Excited by this discovery, in the following months I contacted many experts in the field to authenticate the image.

From Amit Ambalal’s collection

Could the Rani have been photographed?

Rani Lakshmibai had died in battle on June 18, 1858, but it was entirely possible that she had been photographed. Photography was fairly widespread in India by the mid-1850s.

I began a long search to authenticate the image and its source.

Around 2006-’07, I got in touch with photo historian Sophie Gordon, who was the curator of theatre director and collector E Alkazi’s extensive early Indian photography collection in London.

She had found an advertisement in a Delhi gazette shortly after the 1857 uprising, where there were photos of Jhansi offered for sale. But no images were traceable.

As part of my search into sources that could help verify the authenticity of the photograph, I had reached out to Bhawa Nand Uniyal, a collector of rare books from Delhi who was in London at the time.

I told Sophie Gordon that Uniyal had written back to tell me that he had found a post-Independence edition of Savarkar’s book in his collection stating that the postcard was not Rani Lakshmibai, but Begum Shahjahan of Bhopal.

“Now he finds this reference in the catalogue of proscribed material in the India Office Collections,” I said in my email to Gordon. “It obviously is not in the photography collection because it is a printed postcard. Are you still interested in this? Being there, you probably have much easier access to dig this up...it would be a terrific coup.”

I gave her the reference details Uniyal had sent me:

Listed item no: 176 in publications proscribed by the GOI
Reference no: EPP 1/36 IOLR
A catalogue of the collections in the India Office Library and Records and the department of Oriental Manuscripts & Printed books.
Edited by Graham Shaw and Mary Lloyd 1985.

Then, in 2010, I got a message from archivist and researcher Pramod Kumar KG, who found the same image in a photo album in the archives of the Chowmohalla Palace in Hyderabad.

“This particular page has a carte-de-visite showing the lady in question seated on a chair. The caption in Urdu reads HH the ..... of Tanjore,” said Pramod Kumar’s message. “The main name is illegible though Her Highness and Tanjore is pretty clear. Looking at the image it is quite possible that this is the work of the Johnston & Hoffman Studio, here I am going by the props and the way the image is taken. Hope this helps clear the confusion.”

Shortly thereafter, a response from Sophie Gordon, by then the curator of photography of the Royal Collections at Windsor Castle, helped clear the matter up.

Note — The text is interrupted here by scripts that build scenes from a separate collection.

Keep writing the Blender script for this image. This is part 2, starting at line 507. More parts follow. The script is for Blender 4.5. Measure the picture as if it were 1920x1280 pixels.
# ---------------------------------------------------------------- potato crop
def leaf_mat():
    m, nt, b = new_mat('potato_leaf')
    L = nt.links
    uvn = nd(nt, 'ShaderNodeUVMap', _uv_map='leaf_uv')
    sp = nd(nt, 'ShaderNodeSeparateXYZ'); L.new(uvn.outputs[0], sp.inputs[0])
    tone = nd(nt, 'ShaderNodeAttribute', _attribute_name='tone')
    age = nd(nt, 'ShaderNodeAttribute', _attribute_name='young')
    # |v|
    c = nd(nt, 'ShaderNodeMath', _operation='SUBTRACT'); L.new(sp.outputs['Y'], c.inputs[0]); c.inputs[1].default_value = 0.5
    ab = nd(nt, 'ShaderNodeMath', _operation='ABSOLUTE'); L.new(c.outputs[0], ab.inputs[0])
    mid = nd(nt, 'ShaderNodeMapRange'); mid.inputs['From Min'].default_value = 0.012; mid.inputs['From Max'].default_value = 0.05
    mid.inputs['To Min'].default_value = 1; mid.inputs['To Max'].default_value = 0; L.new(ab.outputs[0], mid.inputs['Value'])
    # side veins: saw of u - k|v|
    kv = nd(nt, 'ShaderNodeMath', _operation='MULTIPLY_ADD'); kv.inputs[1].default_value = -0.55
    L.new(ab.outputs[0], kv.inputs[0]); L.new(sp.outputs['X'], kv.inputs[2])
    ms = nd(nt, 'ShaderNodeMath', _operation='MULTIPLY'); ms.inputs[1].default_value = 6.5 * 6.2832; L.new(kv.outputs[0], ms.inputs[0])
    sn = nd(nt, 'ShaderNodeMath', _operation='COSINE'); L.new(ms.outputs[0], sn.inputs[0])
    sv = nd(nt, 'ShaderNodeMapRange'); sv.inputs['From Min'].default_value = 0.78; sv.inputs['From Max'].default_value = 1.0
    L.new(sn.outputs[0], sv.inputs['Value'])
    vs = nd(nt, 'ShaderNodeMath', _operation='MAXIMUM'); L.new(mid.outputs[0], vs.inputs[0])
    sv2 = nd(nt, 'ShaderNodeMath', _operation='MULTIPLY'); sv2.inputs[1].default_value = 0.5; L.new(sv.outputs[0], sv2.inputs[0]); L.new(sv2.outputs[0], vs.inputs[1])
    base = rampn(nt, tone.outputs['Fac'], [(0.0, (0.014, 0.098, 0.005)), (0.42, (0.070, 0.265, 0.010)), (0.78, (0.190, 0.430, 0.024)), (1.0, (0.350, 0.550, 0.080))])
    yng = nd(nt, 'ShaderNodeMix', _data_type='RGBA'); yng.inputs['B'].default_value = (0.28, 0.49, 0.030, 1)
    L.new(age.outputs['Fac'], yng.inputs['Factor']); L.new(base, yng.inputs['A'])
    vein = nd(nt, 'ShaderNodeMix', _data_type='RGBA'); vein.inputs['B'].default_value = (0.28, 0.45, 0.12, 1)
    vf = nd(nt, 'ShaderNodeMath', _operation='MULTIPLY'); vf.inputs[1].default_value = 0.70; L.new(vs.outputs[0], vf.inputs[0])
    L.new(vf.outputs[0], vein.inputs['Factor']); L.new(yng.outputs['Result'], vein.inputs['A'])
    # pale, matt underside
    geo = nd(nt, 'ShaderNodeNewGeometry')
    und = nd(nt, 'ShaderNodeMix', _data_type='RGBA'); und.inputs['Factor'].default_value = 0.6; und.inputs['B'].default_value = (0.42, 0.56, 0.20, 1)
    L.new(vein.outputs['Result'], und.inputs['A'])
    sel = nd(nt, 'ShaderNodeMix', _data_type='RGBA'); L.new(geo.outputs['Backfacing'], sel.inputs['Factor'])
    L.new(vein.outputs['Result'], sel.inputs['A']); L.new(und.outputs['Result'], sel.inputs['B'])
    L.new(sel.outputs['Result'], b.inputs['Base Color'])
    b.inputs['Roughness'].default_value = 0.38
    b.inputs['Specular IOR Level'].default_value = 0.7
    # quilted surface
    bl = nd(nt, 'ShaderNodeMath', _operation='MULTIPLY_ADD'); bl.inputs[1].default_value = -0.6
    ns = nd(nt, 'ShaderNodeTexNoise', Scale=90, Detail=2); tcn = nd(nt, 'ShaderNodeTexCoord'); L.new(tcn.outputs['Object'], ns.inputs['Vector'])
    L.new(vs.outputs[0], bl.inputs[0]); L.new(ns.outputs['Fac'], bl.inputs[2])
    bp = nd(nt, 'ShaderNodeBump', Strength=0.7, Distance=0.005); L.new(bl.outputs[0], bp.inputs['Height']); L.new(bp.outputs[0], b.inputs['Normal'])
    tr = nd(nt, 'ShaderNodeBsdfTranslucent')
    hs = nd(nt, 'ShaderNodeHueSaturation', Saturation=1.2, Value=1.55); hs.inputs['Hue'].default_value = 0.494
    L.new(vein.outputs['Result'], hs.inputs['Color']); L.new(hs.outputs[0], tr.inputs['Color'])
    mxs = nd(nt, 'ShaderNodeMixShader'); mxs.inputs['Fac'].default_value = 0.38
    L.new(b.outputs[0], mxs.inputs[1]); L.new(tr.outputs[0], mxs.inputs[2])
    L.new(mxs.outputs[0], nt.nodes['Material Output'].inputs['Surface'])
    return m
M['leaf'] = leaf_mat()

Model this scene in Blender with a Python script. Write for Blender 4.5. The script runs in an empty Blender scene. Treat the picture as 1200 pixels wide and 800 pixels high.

“The portrait of the woman identified as the Rani of Lakshmi is, as Pramod suspected, a princess of Tanjore,” wrote Gordon. “The Royal Collection has this portrait in the photograph collection where it is captioned as ‘HH The Princess of Tanjore’, from the Bourne and Shepherd studio. It is an albumen print (ie not a daguerreotype, and must therefore date to a later period). I should date to sometime in the 1870s.”

There was also an interesting history to the album.

“The portrait is on a page with other portraits of her two daughters and her official consort. The album itself is a collection of portraits of the many rulers of India, presented to Queen Victoria in the mid-1880s,” said Gordon, who had sent along an image of the entire album page. “Unfortunately, I have never seen a photographic portrait of the Rani of Jhansi. I hope this is helpful.”

Here ended the seven-year long search, from the Teen Murti library to Bhopal, Hyderabad, the India Office Library and finally Windsor Castle in England.

The image Sophie Gordon had sent was by far the clearest and showed other members of the Tanjore ruling family being photographed in the same setting.

It was amazing that this image had been in wide circulation at some point in the late 19th century as a photograph of the Rani of Jhansi. It was a testament to the power of her myth in the Indian imagination in our struggle for freedom.

Sadly, it was not the Rani. But the tale was worth telling.

It took seven years to hunt down the source of this photograph and even longer tell this tale. But in this age of artificial intelligence, misinformation, and fabrications, a search through 19th century archival material to authenticate history is even more important.

Ram Rahman is a photographer and curator who lives in New Delhi.